The term "smart contract" refers to computerized protocols that automatically execute upon the fulfillment of predefined conditions, without the need for third-party intervention. Despite a common misconception, the concept of smart contracts predates the advent of blockchain technology. It was first introduced by computer scientist Nick Szabo in 1994, in his research paper "Formalizing and Securing Relationships on Public Networks". Szabo described smart contracts as a combination of protocols and user interfaces that formalize and secure relationships over computer networks, with design objectives and principles drawn from legal principles, economic theory, and the theories of reliable and secure protocols.
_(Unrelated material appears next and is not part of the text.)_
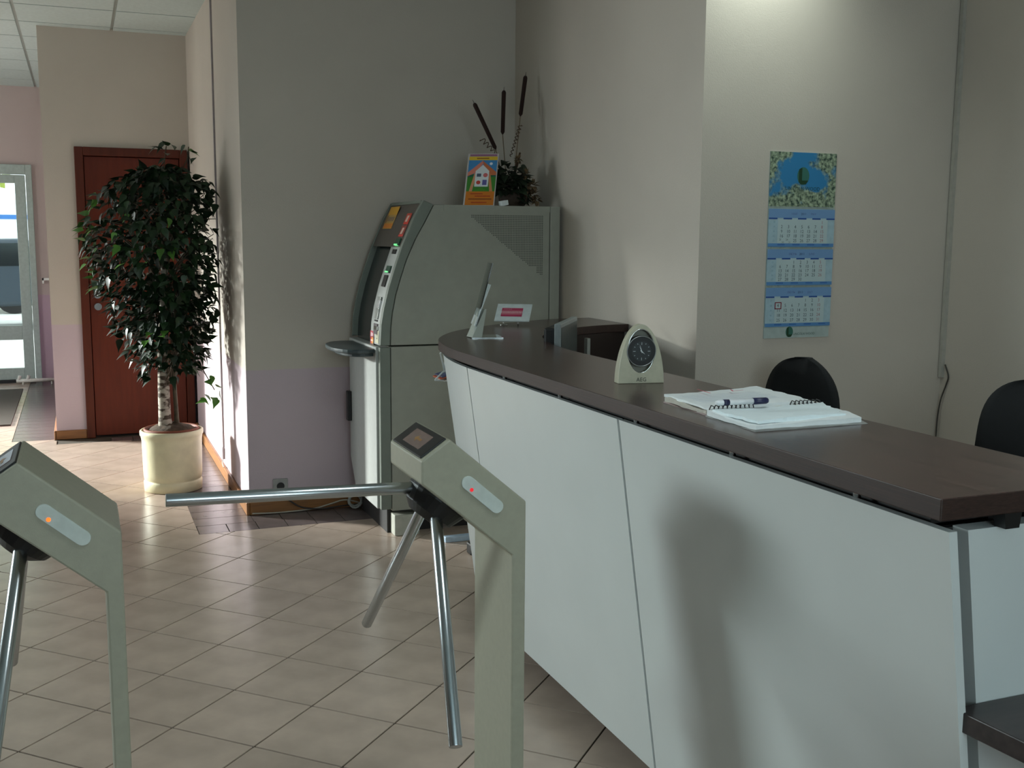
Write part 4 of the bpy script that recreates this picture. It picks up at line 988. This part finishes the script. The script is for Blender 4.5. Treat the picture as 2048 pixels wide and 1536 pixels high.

In 2013, Ethereum creator Vitalik Buterin published a post on his blog, entitled "Ethereum: The Ultimate Smart Contract and Decentralized Application Platform", outlining his implementation of smart contracts on the Ethereum blockchain for wide-scale usage.
Dapps (decentralized applications), are applications that run on blockchain. Dapps rely on smart contracts to ensure the integrity and autonomy of their operations, making them censorship-resistant and autonomous.